**What you have to do:** Wherever a line holds the word "goldrose", copy that line out.

**Records for the exercise:**
━━━

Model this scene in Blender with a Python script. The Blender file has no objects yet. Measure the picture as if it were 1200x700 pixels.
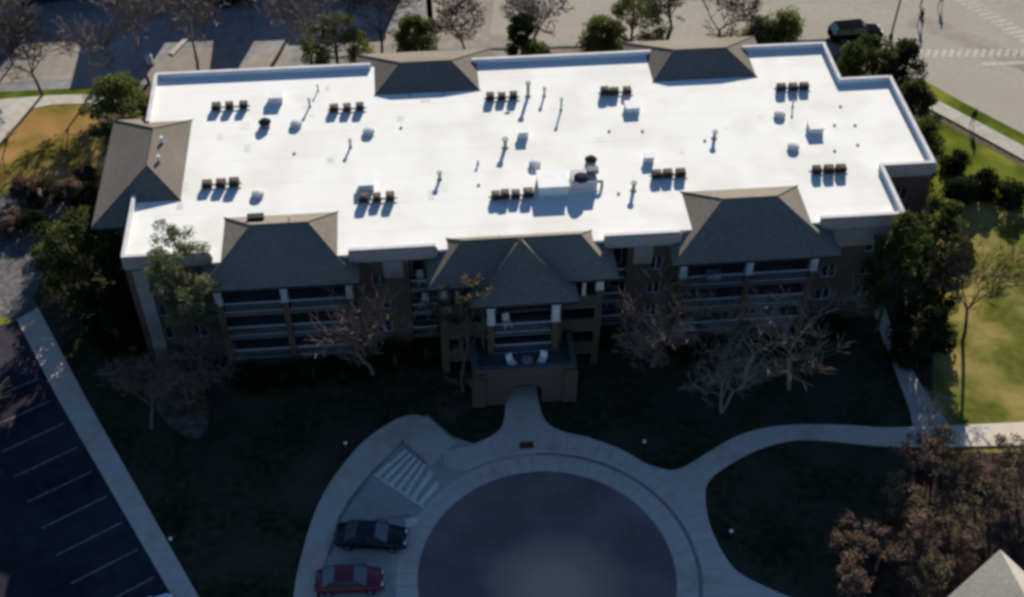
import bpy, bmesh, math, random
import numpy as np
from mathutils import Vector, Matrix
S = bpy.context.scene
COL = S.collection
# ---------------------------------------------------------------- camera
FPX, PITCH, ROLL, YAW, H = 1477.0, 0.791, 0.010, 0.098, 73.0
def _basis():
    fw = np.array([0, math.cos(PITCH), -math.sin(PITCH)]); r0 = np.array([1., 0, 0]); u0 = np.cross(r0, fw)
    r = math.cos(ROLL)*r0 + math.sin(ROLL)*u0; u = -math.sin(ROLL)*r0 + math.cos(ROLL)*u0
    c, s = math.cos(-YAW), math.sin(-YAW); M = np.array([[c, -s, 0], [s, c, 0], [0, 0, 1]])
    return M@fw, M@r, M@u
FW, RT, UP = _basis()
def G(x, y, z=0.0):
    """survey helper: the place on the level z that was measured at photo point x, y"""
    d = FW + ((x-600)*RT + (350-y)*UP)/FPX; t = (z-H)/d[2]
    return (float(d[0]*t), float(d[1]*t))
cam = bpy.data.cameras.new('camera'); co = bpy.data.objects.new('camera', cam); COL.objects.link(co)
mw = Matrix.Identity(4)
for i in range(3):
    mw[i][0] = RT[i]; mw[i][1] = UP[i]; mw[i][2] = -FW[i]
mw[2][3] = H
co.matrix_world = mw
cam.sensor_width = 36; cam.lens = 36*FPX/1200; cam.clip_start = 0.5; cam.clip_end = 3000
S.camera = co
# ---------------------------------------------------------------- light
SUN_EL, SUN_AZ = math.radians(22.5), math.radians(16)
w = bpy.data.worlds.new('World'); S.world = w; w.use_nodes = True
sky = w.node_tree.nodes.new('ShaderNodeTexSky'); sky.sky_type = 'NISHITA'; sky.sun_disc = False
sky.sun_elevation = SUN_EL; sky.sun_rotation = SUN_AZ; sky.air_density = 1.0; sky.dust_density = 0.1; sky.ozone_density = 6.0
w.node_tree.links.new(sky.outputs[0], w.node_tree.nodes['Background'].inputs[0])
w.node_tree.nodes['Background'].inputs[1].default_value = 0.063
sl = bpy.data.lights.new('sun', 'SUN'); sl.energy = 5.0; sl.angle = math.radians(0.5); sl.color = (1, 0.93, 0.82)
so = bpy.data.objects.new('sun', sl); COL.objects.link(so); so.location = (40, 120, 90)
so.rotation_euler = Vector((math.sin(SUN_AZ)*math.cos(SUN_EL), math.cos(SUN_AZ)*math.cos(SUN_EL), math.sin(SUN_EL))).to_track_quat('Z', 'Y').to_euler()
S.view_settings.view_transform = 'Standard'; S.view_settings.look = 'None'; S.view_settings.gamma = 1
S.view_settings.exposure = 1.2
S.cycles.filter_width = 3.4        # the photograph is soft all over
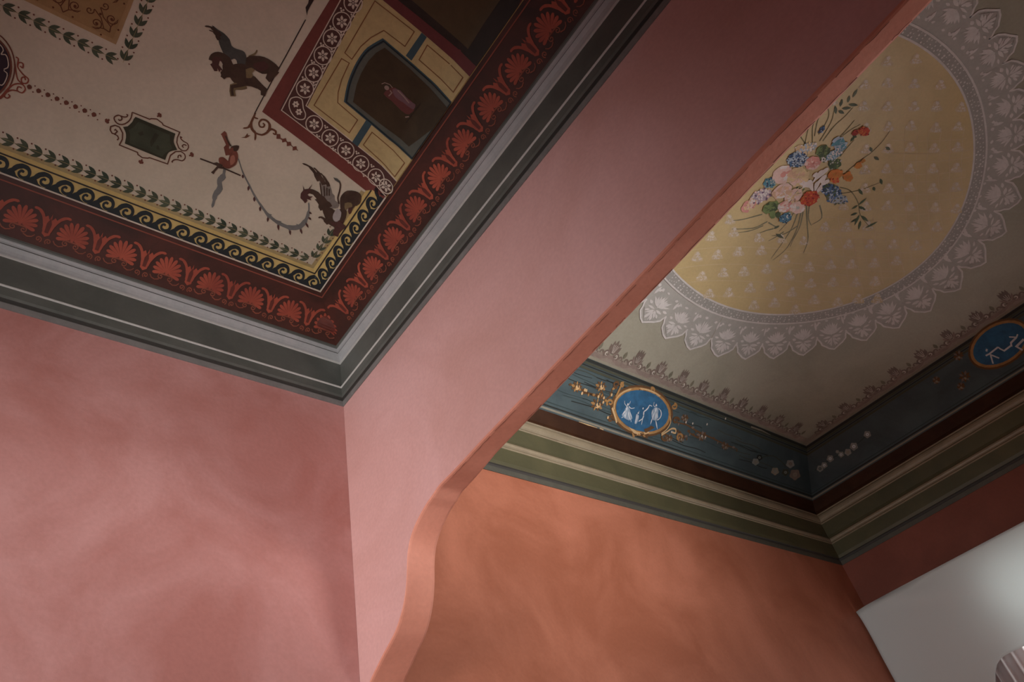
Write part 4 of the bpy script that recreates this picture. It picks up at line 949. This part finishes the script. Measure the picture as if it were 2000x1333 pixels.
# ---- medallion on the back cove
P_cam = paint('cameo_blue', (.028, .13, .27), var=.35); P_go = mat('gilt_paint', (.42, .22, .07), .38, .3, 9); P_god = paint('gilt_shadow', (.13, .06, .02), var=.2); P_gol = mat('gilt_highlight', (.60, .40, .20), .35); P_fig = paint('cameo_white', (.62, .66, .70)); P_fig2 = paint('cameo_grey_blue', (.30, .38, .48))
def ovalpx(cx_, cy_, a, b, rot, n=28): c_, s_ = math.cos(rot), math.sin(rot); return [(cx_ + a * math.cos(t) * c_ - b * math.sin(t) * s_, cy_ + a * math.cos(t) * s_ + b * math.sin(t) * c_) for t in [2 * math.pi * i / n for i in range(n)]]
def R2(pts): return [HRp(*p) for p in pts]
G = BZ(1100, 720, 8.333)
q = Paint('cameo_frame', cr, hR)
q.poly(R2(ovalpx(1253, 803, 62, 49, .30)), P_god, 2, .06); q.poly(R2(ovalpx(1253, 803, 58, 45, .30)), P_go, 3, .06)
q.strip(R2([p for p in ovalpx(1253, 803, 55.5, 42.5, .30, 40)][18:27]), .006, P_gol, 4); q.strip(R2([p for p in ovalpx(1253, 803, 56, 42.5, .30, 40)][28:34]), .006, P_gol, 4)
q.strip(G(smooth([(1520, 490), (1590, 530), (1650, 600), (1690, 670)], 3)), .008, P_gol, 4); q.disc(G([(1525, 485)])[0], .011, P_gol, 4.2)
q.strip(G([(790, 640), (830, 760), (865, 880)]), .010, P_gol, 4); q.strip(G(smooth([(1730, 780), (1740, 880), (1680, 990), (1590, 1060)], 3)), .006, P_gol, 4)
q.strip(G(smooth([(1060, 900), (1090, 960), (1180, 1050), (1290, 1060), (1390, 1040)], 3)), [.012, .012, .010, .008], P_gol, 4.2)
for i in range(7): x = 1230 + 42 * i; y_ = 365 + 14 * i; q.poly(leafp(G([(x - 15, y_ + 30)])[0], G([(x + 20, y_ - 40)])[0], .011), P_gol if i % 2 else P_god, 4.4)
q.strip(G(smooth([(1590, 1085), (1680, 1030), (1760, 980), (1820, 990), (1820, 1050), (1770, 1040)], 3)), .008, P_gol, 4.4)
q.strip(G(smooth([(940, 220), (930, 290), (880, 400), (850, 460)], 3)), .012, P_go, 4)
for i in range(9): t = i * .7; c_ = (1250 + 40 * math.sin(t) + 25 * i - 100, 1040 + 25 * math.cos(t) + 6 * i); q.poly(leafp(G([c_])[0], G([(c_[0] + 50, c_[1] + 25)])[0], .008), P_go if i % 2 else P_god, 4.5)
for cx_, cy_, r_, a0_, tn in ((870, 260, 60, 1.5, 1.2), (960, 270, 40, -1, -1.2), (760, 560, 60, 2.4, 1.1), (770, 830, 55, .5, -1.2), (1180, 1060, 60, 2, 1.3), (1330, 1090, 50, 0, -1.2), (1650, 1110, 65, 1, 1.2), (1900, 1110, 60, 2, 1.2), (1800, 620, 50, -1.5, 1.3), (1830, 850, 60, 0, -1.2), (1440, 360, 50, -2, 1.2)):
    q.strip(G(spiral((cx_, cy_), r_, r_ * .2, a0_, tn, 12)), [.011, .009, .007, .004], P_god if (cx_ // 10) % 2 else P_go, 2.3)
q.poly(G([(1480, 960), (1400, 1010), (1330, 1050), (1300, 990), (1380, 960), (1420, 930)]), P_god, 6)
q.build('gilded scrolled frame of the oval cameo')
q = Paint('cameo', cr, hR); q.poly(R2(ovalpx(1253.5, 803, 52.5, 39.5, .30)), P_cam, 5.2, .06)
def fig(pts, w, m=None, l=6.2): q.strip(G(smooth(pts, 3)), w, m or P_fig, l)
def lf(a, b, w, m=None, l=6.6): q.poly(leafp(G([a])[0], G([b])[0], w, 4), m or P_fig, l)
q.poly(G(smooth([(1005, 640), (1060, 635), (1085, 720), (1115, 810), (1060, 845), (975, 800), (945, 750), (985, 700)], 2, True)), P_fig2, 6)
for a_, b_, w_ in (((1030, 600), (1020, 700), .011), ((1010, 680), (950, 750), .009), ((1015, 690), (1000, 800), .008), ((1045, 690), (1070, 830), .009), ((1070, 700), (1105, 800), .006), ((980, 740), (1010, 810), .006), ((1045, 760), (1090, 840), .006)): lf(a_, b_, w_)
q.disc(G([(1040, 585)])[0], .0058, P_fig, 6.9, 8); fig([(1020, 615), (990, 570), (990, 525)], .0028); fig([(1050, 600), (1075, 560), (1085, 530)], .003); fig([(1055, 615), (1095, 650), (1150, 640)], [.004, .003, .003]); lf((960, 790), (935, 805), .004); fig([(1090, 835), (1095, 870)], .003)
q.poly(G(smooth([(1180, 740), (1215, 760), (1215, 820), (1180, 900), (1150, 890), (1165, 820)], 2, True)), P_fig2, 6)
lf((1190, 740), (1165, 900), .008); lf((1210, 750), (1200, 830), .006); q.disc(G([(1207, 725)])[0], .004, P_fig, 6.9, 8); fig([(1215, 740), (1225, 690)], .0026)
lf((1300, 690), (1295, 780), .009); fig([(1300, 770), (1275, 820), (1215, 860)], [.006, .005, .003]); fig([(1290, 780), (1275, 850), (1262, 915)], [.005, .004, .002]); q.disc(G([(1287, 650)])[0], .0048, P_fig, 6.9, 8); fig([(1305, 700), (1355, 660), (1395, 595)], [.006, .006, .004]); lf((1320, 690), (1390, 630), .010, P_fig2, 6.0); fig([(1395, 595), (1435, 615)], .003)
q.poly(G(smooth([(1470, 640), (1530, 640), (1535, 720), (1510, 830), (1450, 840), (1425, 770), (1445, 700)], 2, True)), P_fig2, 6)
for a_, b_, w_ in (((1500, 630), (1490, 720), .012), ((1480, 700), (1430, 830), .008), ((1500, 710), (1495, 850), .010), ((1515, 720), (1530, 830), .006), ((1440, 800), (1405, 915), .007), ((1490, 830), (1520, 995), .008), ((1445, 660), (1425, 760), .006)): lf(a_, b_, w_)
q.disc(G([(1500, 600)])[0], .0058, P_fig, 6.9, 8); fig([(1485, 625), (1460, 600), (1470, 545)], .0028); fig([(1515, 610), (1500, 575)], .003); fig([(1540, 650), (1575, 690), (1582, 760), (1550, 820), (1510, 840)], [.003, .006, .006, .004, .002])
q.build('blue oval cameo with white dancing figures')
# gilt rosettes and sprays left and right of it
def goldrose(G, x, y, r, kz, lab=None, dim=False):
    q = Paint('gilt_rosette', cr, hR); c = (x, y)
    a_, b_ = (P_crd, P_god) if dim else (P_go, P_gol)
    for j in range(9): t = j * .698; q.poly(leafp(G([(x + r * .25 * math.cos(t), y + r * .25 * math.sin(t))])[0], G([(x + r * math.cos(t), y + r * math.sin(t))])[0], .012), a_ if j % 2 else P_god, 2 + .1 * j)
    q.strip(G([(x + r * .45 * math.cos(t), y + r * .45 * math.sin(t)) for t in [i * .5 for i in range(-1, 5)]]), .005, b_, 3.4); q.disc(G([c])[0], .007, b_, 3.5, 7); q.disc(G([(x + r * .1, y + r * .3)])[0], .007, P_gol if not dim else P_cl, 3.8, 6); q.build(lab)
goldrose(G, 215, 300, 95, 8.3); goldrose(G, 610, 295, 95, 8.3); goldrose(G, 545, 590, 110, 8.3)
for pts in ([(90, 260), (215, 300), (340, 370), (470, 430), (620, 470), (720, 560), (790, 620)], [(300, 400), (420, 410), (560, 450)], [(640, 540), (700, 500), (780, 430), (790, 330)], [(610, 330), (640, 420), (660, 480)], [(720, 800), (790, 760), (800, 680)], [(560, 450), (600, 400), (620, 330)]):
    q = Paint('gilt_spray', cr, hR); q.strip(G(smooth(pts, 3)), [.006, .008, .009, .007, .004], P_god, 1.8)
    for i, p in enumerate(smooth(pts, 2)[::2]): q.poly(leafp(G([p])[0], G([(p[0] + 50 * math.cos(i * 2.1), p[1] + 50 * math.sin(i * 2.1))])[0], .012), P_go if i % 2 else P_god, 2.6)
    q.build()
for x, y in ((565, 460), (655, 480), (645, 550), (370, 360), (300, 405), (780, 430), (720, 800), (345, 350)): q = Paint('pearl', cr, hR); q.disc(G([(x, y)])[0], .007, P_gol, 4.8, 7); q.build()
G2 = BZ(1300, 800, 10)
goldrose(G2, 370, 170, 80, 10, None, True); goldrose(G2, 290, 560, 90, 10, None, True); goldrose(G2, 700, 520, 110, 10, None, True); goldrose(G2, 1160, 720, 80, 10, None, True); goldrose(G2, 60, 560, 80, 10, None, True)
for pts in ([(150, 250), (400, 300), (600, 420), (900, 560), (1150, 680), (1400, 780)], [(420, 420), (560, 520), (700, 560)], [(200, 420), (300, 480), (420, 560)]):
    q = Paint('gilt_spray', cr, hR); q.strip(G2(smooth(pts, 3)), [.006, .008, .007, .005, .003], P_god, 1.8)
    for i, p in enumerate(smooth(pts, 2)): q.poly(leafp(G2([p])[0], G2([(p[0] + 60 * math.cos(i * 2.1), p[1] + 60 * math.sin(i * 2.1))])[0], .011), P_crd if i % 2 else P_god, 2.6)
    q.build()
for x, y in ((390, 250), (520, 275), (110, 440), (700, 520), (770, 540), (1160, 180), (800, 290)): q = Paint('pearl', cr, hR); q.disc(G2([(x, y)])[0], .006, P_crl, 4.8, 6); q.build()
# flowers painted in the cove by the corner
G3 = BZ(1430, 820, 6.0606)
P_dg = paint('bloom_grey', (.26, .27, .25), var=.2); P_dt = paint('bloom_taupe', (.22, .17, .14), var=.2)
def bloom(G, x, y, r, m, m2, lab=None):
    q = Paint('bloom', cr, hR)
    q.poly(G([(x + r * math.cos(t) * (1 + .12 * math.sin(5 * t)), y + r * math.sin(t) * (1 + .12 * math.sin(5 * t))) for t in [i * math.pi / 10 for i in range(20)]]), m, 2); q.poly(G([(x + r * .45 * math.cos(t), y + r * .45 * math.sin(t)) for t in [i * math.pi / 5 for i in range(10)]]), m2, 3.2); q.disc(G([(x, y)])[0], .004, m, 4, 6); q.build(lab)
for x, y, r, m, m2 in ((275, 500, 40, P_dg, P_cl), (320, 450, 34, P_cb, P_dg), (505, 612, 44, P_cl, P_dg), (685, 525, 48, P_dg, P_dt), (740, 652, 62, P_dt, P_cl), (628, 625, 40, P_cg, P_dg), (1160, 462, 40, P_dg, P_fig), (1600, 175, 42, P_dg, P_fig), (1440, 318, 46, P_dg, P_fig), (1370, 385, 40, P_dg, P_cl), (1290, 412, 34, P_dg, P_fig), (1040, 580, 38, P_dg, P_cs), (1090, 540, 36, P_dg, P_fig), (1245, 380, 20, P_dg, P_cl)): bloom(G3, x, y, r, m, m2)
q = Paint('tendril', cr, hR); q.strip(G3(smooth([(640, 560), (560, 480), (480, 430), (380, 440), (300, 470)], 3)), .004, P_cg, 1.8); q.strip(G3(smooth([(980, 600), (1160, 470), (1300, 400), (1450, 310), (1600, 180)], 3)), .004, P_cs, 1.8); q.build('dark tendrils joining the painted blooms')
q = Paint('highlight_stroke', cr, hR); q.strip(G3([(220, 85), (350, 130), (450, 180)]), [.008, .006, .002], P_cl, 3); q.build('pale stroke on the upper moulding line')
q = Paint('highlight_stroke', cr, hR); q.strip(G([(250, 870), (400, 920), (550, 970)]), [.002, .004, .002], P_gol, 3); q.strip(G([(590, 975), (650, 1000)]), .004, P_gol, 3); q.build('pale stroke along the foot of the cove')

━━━

**Answer for the task:**
def goldrose(G, x, y, r, kz, lab=None, dim=False):
goldrose(G, 215, 300, 95, 8.3); goldrose(G, 610, 295, 95, 8.3); goldrose(G, 545, 590, 110, 8.3)
goldrose(G2, 370, 170, 80, 10, None, True); goldrose(G2, 290, 560, 90, 10, None, True); goldrose(G2, 700, 520, 110, 10, None, True); goldrose(G2, 1160, 720, 80, 10, None, True); goldrose(G2, 60, 560, 80, 10, None, True)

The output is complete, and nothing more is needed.